Bryce Casavant, director of conservation intelligence at Pacific Wild told Global News, “we do not believe that the wolf cull is a humane process, despite what the government says.”
He said he saw the photos from Ramstead and communication from the B.C. government with confirmation that this was a B.C. wolf.
“These pictures show that the process involved in this particular wolf cull and the collaring of wolves, especially Judas wolves, is likely not a humane process. It’s a direct counter to what the government is suggesting.”
Casavant said the public should not have to take the government’s word that this is a humane way of keeping the wolf population under control.

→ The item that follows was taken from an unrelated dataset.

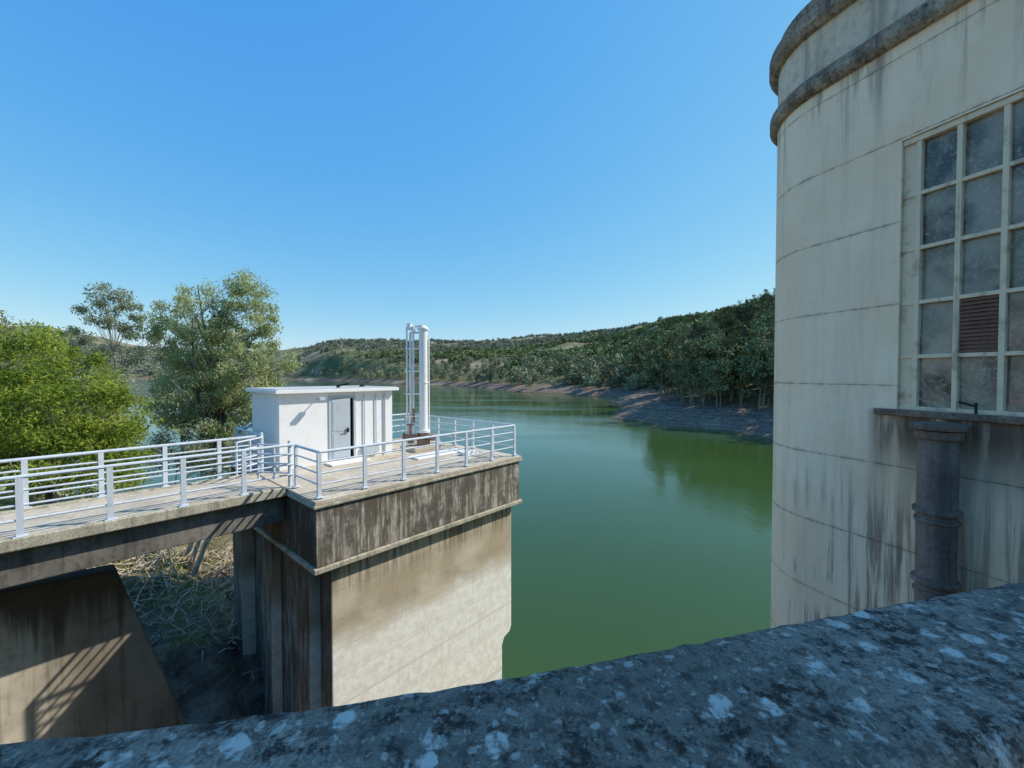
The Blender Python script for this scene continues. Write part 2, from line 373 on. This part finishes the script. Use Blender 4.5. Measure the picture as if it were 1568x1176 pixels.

“This seems like an aggressive thing to say, but I’m fairly confident in saying the provincial staff involved in the wolf cull program are on the line, on the border of abusing and misinterpreting and mis-supplying our freedom of information laws,” he said.
Casavant added that Pacific Wild has been told they won’t ever get the photos in the provincial wolf cull database because they will make them publicly available.
“It’s graphic content. It defies logic. It defies logic of any kind of ethical behaviour when it comes to the part of provincial staff and it’s with a heavy heart and regret that it’s come to this point where instead of having these conversations academically and being able to have independent verifications and some sanitization of the information, unfortunately, the government has put our organization in a position where the only action left is to bring this information forward to the public in this manner.
“And this is the last act of transparency and that is what we’re calling for.”
Global News reached out to the provincial government for comment but did not hear back by the time of publication.
Ramstead also said he remains disillusioned and dismayed with the efforts of Canadian governments to exploit wildlife.
“I witnessed significant death and slaughter at the hands of government very closely in my work career, ” he said.
“As a conservationist, I had hard times and struggles supporting any of this initiative when there were many other solutions that were available to government that weren’t being used.
“It’s a sad state of affairs when you can simply make some political decisions to forsake some logging in core caribou habitats, etc., versus wanton slaughter of wildlife to try to manage the whole ecosystem for all species and not just, in my opinion, one species management for caribou, which is what they’re doing here.”
“This wolf slaughter and how they operate with taxpayers’ money is, in my opinion, abhorrent.”
Ramstead said he would like to see breakaway collars used, at the very least, so that when a wolf grows too big it will come off and not leave the animal suffering.